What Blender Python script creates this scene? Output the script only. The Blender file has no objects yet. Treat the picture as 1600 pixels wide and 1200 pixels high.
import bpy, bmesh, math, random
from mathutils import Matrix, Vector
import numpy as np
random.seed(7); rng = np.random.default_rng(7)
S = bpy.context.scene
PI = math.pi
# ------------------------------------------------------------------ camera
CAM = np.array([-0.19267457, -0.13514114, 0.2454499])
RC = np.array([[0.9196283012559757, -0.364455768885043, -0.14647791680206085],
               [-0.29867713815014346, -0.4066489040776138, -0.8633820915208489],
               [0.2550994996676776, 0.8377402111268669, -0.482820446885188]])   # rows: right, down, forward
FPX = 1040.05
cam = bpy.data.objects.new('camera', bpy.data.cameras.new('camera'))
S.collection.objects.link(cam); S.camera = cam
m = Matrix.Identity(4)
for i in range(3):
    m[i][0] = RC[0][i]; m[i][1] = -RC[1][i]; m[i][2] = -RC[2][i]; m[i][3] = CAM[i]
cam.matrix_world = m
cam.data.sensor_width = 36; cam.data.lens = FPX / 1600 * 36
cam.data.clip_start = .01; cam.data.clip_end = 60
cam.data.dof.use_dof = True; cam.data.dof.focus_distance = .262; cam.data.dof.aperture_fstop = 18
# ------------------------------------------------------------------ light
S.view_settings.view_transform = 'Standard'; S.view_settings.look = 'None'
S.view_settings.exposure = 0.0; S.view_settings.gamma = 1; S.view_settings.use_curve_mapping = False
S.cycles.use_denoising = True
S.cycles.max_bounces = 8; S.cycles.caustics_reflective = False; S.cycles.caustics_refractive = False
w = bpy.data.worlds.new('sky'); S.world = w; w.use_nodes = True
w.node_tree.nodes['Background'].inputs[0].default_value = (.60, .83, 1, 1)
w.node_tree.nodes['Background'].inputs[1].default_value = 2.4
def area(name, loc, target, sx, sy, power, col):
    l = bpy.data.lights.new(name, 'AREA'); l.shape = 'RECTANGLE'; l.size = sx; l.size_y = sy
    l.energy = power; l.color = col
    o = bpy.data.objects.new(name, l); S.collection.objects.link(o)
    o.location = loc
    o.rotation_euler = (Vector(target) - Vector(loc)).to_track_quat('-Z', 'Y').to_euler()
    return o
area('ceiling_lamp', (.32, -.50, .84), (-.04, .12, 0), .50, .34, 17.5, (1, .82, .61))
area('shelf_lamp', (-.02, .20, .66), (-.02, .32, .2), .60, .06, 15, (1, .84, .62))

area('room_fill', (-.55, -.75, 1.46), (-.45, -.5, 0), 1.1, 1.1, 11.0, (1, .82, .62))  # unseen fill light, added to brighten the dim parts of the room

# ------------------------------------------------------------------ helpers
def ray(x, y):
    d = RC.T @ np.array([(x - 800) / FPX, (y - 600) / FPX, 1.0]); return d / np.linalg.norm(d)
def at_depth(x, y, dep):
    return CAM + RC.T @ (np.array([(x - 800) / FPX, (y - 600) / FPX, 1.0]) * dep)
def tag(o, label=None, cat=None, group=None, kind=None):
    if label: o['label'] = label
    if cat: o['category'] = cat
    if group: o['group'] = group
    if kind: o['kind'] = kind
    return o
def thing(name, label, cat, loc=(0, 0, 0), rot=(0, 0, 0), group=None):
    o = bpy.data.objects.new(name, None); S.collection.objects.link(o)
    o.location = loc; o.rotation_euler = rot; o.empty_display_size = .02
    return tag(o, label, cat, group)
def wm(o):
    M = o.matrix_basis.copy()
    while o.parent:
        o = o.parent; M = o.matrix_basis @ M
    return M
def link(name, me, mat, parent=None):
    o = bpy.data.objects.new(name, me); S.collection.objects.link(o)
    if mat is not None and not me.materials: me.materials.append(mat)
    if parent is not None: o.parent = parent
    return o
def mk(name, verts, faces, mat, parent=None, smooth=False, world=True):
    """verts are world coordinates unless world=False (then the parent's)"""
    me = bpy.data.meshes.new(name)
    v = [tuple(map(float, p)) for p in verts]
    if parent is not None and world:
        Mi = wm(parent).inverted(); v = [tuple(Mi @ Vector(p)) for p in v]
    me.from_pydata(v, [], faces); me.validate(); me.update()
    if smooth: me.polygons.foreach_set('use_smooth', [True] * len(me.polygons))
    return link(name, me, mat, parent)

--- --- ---

> **STATED EXERCISE**
Give the complete listing a second time, exactly as it reads.

> **EXERCISE RESULT**
What Blender Python script creates this scene? Output the script only. The Blender file has no objects yet. Treat the picture as 1600 pixels wide and 1200 pixels high.
import bpy, bmesh, math, random
from mathutils import Matrix, Vector
import numpy as np
random.seed(7); rng = np.random.default_rng(7)
S = bpy.context.scene
PI = math.pi
# ------------------------------------------------------------------ camera
CAM = np.array([-0.19267457, -0.13514114, 0.2454499])
RC = np.array([[0.9196283012559757, -0.364455768885043, -0.14647791680206085],
               [-0.29867713815014346, -0.4066489040776138, -0.8633820915208489],
               [0.2550994996676776, 0.8377402111268669, -0.482820446885188]])   # rows: right, down, forward
FPX = 1040.05
cam = bpy.data.objects.new('camera', bpy.data.cameras.new('camera'))
S.collection.objects.link(cam); S.camera = cam
m = Matrix.Identity(4)
for i in range(3):
    m[i][0] = RC[0][i]; m[i][1] = -RC[1][i]; m[i][2] = -RC[2][i]; m[i][3] = CAM[i]
cam.matrix_world = m
cam.data.sensor_width = 36; cam.data.lens = FPX / 1600 * 36
cam.data.clip_start = .01; cam.data.clip_end = 60
cam.data.dof.use_dof = True; cam.data.dof.focus_distance = .262; cam.data.dof.aperture_fstop = 18
# ------------------------------------------------------------------ light
S.view_settings.view_transform = 'Standard'; S.view_settings.look = 'None'
S.view_settings.exposure = 0.0; S.view_settings.gamma = 1; S.view_settings.use_curve_mapping = False
S.cycles.use_denoising = True
S.cycles.max_bounces = 8; S.cycles.caustics_reflective = False; S.cycles.caustics_refractive = False
w = bpy.data.worlds.new('sky'); S.world = w; w.use_nodes = True
w.node_tree.nodes['Background'].inputs[0].default_value = (.60, .83, 1, 1)
w.node_tree.nodes['Background'].inputs[1].default_value = 2.4
def area(name, loc, target, sx, sy, power, col):
    l = bpy.data.lights.new(name, 'AREA'); l.shape = 'RECTANGLE'; l.size = sx; l.size_y = sy
    l.energy = power; l.color = col
    o = bpy.data.objects.new(name, l); S.collection.objects.link(o)
    o.location = loc
    o.rotation_euler = (Vector(target) - Vector(loc)).to_track_quat('-Z', 'Y').to_euler()
    return o
area('ceiling_lamp', (.32, -.50, .84), (-.04, .12, 0), .50, .34, 17.5, (1, .82, .61))
area('shelf_lamp', (-.02, .20, .66), (-.02, .32, .2), .60, .06, 15, (1, .84, .62))

area('room_fill', (-.55, -.75, 1.46), (-.45, -.5, 0), 1.1, 1.1, 11.0, (1, .82, .62))  # unseen fill light, added to brighten the dim parts of the room

# ------------------------------------------------------------------ helpers
def ray(x, y):
    d = RC.T @ np.array([(x - 800) / FPX, (y - 600) / FPX, 1.0]); return d / np.linalg.norm(d)
def at_depth(x, y, dep):
    return CAM + RC.T @ (np.array([(x - 800) / FPX, (y - 600) / FPX, 1.0]) * dep)
def tag(o, label=None, cat=None, group=None, kind=None):
    if label: o['label'] = label
    if cat: o['category'] = cat
    if group: o['group'] = group
    if kind: o['kind'] = kind
    return o
def thing(name, label, cat, loc=(0, 0, 0), rot=(0, 0, 0), group=None):
    o = bpy.data.objects.new(name, None); S.collection.objects.link(o)
    o.location = loc; o.rotation_euler = rot; o.empty_display_size = .02
    return tag(o, label, cat, group)
def wm(o):
    M = o.matrix_basis.copy()
    while o.parent:
        o = o.parent; M = o.matrix_basis @ M
    return M
def link(name, me, mat, parent=None):
    o = bpy.data.objects.new(name, me); S.collection.objects.link(o)
    if mat is not None and not me.materials: me.materials.append(mat)
    if parent is not None: o.parent = parent
    return o
def mk(name, verts, faces, mat, parent=None, smooth=False, world=True):
    """verts are world coordinates unless world=False (then the parent's)"""
    me = bpy.data.meshes.new(name)
    v = [tuple(map(float, p)) for p in verts]
    if parent is not None and world:
        Mi = wm(parent).inverted(); v = [tuple(Mi @ Vector(p)) for p in v]
    me.from_pydata(v, [], faces); me.validate(); me.update()
    if smooth: me.polygons.foreach_set('use_smooth', [True] * len(me.polygons))
    return link(name, me, mat, parent)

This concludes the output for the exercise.